Supplied records

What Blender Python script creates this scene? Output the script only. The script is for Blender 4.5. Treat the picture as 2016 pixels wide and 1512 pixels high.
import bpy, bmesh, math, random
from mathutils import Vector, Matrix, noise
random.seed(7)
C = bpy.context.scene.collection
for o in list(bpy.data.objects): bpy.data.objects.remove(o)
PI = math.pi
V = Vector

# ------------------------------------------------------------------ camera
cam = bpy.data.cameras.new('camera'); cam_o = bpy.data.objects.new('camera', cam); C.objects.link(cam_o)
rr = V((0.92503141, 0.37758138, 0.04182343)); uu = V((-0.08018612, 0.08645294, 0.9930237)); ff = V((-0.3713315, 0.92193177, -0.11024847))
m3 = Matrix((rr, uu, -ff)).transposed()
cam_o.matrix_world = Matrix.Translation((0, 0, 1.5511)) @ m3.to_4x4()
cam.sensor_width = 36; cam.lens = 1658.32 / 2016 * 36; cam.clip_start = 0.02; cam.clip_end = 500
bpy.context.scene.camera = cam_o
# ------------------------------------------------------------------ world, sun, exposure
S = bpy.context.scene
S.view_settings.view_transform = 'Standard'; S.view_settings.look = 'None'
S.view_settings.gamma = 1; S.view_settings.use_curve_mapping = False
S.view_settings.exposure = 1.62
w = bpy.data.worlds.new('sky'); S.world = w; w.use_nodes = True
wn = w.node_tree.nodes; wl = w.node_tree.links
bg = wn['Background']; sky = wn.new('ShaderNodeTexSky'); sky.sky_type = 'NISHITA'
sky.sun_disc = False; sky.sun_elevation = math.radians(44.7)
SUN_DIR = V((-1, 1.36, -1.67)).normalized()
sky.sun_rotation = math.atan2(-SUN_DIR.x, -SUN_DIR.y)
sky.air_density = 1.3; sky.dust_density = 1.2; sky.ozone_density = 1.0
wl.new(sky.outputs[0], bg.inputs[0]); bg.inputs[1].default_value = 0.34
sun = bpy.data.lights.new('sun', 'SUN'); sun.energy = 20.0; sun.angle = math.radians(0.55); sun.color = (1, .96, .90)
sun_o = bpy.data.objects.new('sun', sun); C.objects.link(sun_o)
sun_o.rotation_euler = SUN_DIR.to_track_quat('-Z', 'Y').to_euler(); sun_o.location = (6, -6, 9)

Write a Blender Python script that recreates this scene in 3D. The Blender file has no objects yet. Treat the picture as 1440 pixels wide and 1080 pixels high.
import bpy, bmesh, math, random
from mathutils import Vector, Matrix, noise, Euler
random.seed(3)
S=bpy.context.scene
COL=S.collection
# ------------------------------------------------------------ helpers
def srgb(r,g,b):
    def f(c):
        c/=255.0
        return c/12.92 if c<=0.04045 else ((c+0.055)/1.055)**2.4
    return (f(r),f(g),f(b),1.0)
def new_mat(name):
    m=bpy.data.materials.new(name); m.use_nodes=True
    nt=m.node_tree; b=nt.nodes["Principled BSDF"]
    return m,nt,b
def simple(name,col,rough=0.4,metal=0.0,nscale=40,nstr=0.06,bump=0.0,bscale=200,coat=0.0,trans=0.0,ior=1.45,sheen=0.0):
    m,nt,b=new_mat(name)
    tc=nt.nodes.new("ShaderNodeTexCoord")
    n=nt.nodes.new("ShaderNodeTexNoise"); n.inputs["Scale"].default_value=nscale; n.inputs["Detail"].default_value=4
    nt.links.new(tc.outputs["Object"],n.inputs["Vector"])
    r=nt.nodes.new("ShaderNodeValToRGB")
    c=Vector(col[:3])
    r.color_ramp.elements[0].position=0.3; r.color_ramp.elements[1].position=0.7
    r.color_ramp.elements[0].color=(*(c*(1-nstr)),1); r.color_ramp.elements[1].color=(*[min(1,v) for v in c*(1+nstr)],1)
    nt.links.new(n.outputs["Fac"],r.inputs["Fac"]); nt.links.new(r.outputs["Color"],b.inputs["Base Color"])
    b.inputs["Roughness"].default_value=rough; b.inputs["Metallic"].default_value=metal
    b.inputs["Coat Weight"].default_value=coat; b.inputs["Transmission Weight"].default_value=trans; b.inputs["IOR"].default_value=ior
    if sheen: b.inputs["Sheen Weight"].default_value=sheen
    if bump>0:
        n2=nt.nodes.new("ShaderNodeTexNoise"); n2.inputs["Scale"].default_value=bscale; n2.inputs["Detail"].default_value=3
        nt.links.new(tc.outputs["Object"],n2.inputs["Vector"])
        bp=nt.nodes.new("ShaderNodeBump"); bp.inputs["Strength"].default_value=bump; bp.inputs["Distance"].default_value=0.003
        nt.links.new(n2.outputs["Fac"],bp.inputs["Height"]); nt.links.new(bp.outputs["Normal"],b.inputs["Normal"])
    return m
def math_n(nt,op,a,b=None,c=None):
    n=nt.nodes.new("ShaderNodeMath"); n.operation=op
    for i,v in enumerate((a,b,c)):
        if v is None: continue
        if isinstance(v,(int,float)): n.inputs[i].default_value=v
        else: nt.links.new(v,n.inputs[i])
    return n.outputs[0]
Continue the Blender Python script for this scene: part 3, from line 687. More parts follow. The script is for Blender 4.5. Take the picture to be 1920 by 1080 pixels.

Work to be completed
Find the word "Python" in the data and show each line that holds it.

Full answer
What Blender Python script creates this scene? Output the script only. The script is for Blender 4.5. Treat the picture as 2016 pixels wide and 1512 pixels high.
Write a Blender Python script that recreates this scene in 3D. The Blender file has no objects yet. Treat the picture as 1440 pixels wide and 1080 pixels high.
Continue the Blender Python script for this scene: part 3, from line 687. More parts follow. The script is for Blender 4.5. Take the picture to be 1920 by 1080 pixels.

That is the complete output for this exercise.